Лев Давидович новые идеи Владимира Ильича принял, равно как и Феликс Эдмундович. Все вместе они начинают готовить эту всемирную революцию нового типа, а именно — новый крестовый поход детей в Святую землю. По мысли Ленина, на Иерусалим должны отправиться детские отряды, в каждом из которых обязательно должна иметься своя чрезвычайная комиссия, состоящая из закаленных несчастьями слепоглухонемых детей. Пока же поход готовится, Владимир Ильич использует свое ухудшающееся состояние, чтобы самому физически и умственно уподобиться "самым пролетарским пролетариям".
Все это рассказывается тоном убедительным и серьезным. И автора даже хочется заподозрить в розыгрыше, в том, что, поведав нам, как очень уже больной, но просветленный Ленин, лежа в кровати с Крупской, "идет" по телу жены, перебирая указательным и средним пальцами, а Крупская в это время с надеждой думает "что срок настал, именно сегодня исполнится обещанное, столь долго ею жданное: как Сарра она понесет", он все-таки прыснет и скажет что-нибудь уместно детское, вроде "обманули дурака на четыре кулака".
Ничего подобного, однако, не происходит. Равно как и не происходит ничего превращающего этот смешной бред или, если хотите, искусно выстроенную параисторию в до конца осознанное и потому до конца серьезное высказывание. Впечатление такое, что автор до конца сам не понимает — в каком он это смысле, что на каждом повороте своей маленькой ленинианы он оставляет себе лазейку, не желая расставаться с возможностью выбора. Непроясненность отношений автора с Лениным отбрасывает тень на все остальные линии романа. На относящийся к XIX веку эпизод обращения в христианство северного народа энцов (неразвитого народа-ребенка) скрывающимся от уголовного преследования драгуном Перегудовым. На покрывающую почти весь XX век историю духовных исканий крестной матери главного героя — юродивой (уподобившейся в юродстве ребенку) Дуси.
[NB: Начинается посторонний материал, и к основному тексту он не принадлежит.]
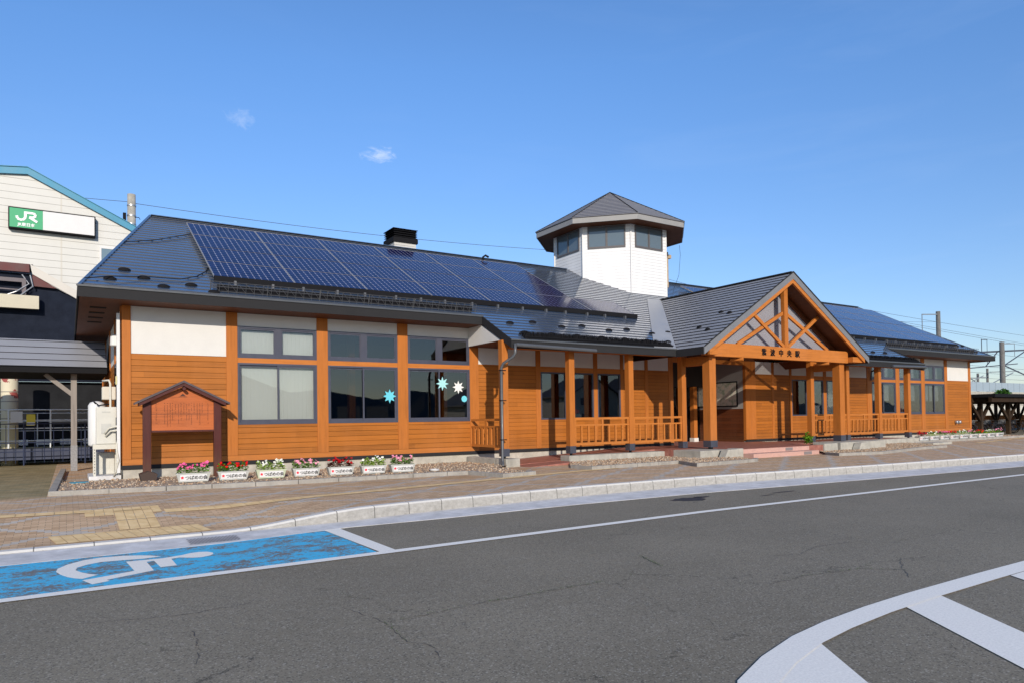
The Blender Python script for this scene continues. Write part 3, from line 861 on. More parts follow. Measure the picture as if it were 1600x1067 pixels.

На рассказ о драме этого героя (она тоже связана с ребенком — безвременно умершим). Сложенные вместе все эти части повествования должны особым образом иллюстрировать и раскрывать вынесенную в заглавие цитату из Евангелия. И вообще речь в романе идет о серьезнейших проблемах и трагедиях, о тяготах духовного поиска. Все герои — глубоко верующие люди, а многие даже приняли монашество. Но все же когда автор описывает, например, картины одного из этих героев такими словами: "Сережа собирал, лепил человеческие лица, как Господь когда-то — нас самих из глины, но ничего из них не выделял, люди на его холстах, родившись из праха, будто суслики из норы, не отступали от него и на шаг", думаешь — не может быть, чтобы он это серьезно. А когда главный герой, от лица которого ведется повествование, подробно и вдохновенно описывая любовные игры с возлюбленной, настойчиво называет ее шею "шейкой" и, более того, сообщает, что "шейка была ее заветной территорией",— ну, тут вообще непонятно, что думать.